Femme fatale suo malgrado
Si sentiva a suo agio con l’immagine di femme fatale?
«Ne ero terrorizzata: mi ritrovavo gente sul tettuccio dell’auto e una volta al Festival di Cannes i ladri mi svuotarono la camera d’albergo portandosi via tutto, dagli slip al dentifricio. Sono stata scortata fuori in costume da bagno e infradito da donne delle pulizie, perché l’unico bodyguard che avevo veniva risucchiato dalla folla. Un tizio mi strappò l’unghia del piede e mi sono ritrovata a sanguinare per la Croisette senza potermi fermare un secondo. Per fortuna ora, grazie ai cellulari, la gente ha smesso di tirarmi i capelli e togliermi i vestiti».
La psicopatica di Basic Instinct
Cosa pensava di Catherine in Basic Instinct?

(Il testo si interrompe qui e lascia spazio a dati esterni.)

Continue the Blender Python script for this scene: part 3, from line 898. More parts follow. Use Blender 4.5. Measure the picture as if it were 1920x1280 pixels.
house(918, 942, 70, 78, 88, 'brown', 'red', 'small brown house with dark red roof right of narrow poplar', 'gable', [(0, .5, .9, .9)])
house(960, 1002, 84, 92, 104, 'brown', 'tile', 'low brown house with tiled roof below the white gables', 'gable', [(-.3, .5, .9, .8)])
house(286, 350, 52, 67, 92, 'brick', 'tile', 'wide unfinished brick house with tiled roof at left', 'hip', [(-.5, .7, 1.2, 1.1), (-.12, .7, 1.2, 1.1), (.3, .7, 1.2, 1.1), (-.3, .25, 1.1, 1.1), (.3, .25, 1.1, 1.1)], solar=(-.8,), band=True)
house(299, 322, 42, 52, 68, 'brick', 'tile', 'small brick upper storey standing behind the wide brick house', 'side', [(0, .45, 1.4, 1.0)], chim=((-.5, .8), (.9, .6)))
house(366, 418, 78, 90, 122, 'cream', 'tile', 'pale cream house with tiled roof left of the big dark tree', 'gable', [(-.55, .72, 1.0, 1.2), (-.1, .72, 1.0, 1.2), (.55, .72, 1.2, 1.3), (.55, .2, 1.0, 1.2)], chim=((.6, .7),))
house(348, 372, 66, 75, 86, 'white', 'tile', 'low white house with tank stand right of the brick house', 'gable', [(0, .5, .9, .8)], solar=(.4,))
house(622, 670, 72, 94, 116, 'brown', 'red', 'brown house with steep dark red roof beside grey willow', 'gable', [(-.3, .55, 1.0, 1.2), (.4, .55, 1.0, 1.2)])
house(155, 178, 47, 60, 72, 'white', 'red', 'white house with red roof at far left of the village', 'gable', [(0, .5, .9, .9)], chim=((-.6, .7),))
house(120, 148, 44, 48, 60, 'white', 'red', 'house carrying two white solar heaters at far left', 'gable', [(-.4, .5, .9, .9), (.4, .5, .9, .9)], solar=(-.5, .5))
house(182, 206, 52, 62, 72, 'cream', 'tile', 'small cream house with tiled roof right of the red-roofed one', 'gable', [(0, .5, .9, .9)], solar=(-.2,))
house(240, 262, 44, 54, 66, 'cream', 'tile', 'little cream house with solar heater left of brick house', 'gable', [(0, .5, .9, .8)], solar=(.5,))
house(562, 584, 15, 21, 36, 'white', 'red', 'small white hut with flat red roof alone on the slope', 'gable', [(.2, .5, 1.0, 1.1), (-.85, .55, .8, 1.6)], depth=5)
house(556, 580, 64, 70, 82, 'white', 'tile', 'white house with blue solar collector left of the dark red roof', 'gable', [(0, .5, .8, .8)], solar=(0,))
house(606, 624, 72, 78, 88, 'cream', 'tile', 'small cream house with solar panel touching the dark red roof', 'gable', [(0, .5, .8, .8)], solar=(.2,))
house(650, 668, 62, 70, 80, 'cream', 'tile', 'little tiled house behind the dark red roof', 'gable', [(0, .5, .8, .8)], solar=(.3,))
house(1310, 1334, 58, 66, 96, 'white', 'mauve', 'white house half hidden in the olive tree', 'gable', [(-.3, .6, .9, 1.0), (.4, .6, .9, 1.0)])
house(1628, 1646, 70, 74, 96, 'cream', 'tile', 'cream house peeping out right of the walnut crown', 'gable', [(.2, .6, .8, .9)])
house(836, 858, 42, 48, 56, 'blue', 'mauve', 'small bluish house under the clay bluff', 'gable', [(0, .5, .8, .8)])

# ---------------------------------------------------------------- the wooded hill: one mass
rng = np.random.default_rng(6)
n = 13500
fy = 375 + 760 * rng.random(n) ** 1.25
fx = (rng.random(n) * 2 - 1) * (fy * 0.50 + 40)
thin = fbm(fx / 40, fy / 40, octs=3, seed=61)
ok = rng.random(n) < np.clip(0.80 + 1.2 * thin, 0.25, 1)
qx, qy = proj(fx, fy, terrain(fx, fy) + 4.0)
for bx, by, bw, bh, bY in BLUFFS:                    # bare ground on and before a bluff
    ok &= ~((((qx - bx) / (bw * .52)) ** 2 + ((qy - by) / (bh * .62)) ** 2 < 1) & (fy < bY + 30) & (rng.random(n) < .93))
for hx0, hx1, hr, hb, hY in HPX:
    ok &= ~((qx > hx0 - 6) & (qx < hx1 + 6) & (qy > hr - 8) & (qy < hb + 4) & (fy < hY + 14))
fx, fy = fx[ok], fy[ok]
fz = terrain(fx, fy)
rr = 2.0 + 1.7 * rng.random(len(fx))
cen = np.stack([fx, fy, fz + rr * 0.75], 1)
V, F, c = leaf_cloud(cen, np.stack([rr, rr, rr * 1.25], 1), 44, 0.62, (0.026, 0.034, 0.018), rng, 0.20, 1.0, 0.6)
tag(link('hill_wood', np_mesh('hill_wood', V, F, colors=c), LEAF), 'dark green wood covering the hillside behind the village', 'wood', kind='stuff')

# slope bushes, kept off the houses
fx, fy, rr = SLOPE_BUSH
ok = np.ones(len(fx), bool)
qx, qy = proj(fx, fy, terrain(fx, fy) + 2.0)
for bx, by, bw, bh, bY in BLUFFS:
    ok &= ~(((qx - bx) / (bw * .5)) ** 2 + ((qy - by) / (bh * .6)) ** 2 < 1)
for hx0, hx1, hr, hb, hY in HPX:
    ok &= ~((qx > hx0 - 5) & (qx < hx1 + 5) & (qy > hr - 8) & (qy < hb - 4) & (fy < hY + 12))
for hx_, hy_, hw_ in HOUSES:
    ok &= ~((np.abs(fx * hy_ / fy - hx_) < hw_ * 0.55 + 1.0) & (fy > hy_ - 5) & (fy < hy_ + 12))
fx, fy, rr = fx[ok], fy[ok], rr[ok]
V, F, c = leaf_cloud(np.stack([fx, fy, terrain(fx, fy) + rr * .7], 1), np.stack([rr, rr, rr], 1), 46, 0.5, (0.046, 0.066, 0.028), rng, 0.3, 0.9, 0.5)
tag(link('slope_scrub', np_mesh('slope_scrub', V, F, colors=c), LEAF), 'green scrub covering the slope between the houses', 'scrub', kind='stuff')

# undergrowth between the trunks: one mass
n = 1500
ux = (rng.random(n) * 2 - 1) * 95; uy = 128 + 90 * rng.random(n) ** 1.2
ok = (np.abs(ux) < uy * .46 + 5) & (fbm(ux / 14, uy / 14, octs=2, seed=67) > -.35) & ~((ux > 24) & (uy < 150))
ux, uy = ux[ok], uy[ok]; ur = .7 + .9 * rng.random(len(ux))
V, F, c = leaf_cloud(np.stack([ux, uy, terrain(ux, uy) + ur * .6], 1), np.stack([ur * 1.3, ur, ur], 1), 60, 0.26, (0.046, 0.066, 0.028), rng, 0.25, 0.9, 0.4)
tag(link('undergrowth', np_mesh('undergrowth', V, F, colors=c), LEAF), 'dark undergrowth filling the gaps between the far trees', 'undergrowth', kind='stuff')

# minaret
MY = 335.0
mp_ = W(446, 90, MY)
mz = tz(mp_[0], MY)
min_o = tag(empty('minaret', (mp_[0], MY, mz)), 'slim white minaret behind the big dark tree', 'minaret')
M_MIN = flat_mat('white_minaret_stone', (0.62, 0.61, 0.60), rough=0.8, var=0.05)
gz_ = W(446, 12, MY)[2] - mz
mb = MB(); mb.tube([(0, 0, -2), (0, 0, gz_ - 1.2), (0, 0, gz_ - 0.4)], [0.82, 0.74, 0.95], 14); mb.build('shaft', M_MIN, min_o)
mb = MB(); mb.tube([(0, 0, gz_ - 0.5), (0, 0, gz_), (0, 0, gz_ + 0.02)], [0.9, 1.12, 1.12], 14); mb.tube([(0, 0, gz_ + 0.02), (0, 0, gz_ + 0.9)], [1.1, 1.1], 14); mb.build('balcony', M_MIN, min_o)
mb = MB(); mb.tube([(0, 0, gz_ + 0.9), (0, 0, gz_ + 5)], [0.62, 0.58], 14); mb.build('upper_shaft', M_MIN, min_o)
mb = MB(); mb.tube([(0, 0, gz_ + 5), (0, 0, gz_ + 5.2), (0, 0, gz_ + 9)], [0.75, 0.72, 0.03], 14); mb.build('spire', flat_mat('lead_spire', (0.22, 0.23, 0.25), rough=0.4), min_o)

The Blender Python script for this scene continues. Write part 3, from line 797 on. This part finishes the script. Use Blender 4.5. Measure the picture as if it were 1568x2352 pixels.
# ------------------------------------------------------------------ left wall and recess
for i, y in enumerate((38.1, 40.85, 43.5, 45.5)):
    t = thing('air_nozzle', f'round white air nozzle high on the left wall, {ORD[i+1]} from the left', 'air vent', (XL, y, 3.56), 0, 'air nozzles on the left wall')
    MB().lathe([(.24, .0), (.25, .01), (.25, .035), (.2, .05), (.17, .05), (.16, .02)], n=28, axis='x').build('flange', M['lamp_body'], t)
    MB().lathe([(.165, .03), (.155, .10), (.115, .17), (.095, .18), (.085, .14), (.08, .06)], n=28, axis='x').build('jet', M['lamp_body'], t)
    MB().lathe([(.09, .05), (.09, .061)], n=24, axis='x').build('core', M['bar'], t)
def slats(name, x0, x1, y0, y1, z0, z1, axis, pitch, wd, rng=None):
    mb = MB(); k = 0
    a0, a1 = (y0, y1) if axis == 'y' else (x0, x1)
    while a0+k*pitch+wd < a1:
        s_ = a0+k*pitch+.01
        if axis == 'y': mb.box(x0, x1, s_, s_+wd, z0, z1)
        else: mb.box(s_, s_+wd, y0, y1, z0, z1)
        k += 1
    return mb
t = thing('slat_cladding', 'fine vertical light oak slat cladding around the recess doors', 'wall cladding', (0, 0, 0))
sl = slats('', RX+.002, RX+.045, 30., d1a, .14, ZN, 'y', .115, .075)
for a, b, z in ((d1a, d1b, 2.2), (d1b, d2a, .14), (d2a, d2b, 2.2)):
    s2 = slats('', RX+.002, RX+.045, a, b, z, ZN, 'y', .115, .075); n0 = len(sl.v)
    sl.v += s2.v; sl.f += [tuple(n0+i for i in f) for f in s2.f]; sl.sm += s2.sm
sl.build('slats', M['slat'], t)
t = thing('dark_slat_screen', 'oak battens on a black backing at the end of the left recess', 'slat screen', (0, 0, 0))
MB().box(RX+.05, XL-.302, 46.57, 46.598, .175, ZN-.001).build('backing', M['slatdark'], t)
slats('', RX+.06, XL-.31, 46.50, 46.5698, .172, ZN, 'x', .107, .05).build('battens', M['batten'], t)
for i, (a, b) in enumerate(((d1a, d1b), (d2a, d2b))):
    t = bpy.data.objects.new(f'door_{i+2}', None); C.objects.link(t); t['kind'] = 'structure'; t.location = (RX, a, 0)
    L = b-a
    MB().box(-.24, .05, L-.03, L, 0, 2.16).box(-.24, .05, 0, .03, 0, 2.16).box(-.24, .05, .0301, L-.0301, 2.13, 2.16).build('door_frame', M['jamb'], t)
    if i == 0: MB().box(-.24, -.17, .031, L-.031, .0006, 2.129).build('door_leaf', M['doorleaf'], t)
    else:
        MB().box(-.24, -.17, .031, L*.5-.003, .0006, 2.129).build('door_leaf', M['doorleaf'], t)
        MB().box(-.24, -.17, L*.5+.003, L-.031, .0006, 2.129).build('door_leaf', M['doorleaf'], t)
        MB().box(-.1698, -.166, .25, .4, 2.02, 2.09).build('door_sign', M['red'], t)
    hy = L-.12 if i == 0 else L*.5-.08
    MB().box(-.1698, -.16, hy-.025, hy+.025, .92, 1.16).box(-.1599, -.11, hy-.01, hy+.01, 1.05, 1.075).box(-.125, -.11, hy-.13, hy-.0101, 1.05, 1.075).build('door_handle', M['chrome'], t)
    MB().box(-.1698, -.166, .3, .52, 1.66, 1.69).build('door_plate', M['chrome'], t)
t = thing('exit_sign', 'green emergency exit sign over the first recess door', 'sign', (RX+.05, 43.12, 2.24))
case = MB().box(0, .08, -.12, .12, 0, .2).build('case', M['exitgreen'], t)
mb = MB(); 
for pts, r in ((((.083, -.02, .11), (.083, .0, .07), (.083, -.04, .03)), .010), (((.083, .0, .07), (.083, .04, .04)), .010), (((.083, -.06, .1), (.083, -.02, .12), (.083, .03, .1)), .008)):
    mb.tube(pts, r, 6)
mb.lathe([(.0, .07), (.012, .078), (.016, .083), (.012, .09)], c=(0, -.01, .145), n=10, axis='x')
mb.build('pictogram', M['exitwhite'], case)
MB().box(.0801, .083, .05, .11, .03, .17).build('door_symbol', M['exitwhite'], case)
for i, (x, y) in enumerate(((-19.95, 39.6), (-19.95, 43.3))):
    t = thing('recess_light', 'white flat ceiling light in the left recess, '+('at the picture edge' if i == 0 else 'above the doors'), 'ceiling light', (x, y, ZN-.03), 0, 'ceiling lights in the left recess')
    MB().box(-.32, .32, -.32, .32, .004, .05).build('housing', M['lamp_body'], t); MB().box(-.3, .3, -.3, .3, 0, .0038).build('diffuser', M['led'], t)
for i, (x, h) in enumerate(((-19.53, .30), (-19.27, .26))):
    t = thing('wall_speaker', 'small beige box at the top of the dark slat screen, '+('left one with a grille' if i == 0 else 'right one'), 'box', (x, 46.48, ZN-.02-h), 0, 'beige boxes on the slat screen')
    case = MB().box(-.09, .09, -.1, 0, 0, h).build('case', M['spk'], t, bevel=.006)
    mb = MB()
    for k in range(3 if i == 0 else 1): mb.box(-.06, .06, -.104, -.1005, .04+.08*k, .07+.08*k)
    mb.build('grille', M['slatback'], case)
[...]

«Era una psicopatica, affascinante e complicata e volevo incarnarla a tutti i costi, ma mi ha distrutta: non dormivo più, avevo incubi e sono diventata sonnambula. Sul set mi dissero di starmene buona perché gli uomini nello show business volevano che le donne esprimessero sentimenti, non opinioni. Me ne sono fregata: ho messo tacchi altissimi – altro dettaglio che mi veniva vietato per non intimidire il sesso forte – e mi sono cotonata i capelli, sembravo una vichinga. Il regista Paul Verhoven mi disse: “Sei una donnona e sei forte. Mi piaci”».
I diritti Lgbt+ e i figli
Oggi è un’attivista Lgbt+, tra le altre cose.
«Le scelte sessuali altrui non ci riguardano, che le capiamo o condividiamo o no, e nessuna convinzione religiosa può costituire un alibi per giudicare».
Che rapporto ha oggi con i suoi figli? Roan, Quinn e Laird oggi hanno 21, 16 e 15 anni.
«Loro non credono affatto che un tempo fossi una cosiddetta movie star perché non mi vedono così, e infatti non ci pensano proprio a guardare i miei film. Sono adolescenti disordinati, che lasciano calzini sporchi in giro per la stanza, e non se ne accorgono nemmeno!».